We have carefully reviewed the LE Report and proposed general education models that the committee developed over the past 18 months, and we are both extremely impressed with the work of this committee and appreciative of the great progress that was made. Given their thoughtful work, we believe, as does the Faculty Consultative Committee, that the time has now come for these materials to be circulated to the university community, in preparation for discussion and, we hope, approval by the Faculty Senate this next academic year.

The plan for communication is as follows:

  • Linked from this memo to the University community is the draft report and three draft general education models that have been proposed.
  • The LERC will meet one more time in early fall to discuss any feedback that arrives over the summer, before discussion by the FCC and faculty governance.
  • A LERC subcommittee will meet over the summer to develop ideas on the governance of the newly established curriculum.
  • In early fall, we will re-circulate all materials.
  • The FCC plans to bring this to the full Faculty Senate for faculty/staff discussion this fall, followed by a vote in late fall or early spring. More details will be provided in the early fall about the timing of these meetings.

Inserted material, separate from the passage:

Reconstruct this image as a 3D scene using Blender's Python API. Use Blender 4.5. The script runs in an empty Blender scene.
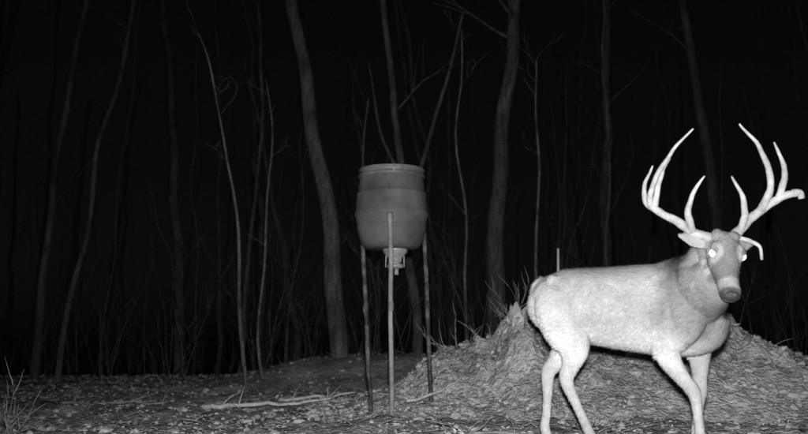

We would like to thank the committee for their time, creativity, and hard work over the past 18 months. We especially thank Chair Gregory Kohlstedt for her dedicated leadership and for guiding the committee through the complicated process that will provide a new general education curriculum for our next generation of undergraduates.

Sincerely,

Karen Hanson
Executive Vice President and Provost

Bob McMaster
Vice Provost and Dean of Undergraduate Education

Email sent June 3, 2019 to all Twin Cities faculty and staff.